_What is required_. Only one span of the listing below is wanted: the lines from the one with "M['brown'] = mat('brown" through the one with "M['yellow'] = mat('amber", reproduced exactly, both ends kept.

======== Source data ========

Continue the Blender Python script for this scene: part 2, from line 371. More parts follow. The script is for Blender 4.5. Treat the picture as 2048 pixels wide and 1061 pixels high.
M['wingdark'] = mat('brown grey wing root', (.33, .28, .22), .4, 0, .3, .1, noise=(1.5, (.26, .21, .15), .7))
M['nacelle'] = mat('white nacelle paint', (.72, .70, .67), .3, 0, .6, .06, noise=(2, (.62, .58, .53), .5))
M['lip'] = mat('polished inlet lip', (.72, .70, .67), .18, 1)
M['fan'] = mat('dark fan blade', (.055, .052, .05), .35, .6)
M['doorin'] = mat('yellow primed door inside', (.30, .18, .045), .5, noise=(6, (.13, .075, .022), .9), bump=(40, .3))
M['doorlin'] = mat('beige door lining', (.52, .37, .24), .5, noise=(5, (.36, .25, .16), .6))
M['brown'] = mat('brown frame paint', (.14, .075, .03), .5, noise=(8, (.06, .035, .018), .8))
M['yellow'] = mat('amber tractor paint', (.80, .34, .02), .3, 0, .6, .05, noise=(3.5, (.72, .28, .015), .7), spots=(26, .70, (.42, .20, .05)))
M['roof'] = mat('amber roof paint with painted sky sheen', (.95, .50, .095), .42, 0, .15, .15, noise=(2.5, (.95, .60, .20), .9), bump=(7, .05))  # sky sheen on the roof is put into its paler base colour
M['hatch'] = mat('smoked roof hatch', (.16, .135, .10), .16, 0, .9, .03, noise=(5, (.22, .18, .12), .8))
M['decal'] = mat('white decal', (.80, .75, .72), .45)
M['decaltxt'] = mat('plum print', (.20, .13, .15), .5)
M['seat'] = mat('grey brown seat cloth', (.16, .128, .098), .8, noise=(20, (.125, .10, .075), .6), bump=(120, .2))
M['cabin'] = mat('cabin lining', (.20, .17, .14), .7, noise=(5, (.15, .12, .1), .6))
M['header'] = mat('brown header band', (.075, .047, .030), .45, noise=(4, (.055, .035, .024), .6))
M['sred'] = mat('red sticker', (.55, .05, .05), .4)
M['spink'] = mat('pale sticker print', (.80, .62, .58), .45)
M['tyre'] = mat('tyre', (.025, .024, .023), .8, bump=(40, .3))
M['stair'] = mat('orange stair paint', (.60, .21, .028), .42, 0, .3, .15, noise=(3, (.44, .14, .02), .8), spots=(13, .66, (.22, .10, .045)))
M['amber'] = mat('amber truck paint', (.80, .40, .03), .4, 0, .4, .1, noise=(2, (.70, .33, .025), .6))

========

_Reply to the task_.
M['brown'] = mat('brown frame paint', (.14, .075, .03), .5, noise=(8, (.06, .035, .018), .8))
M['yellow'] = mat('amber tractor paint', (.80, .34, .02), .3, 0, .6, .05, noise=(3.5, (.72, .28, .015), .7), spots=(26, .70, (.42, .20, .05)))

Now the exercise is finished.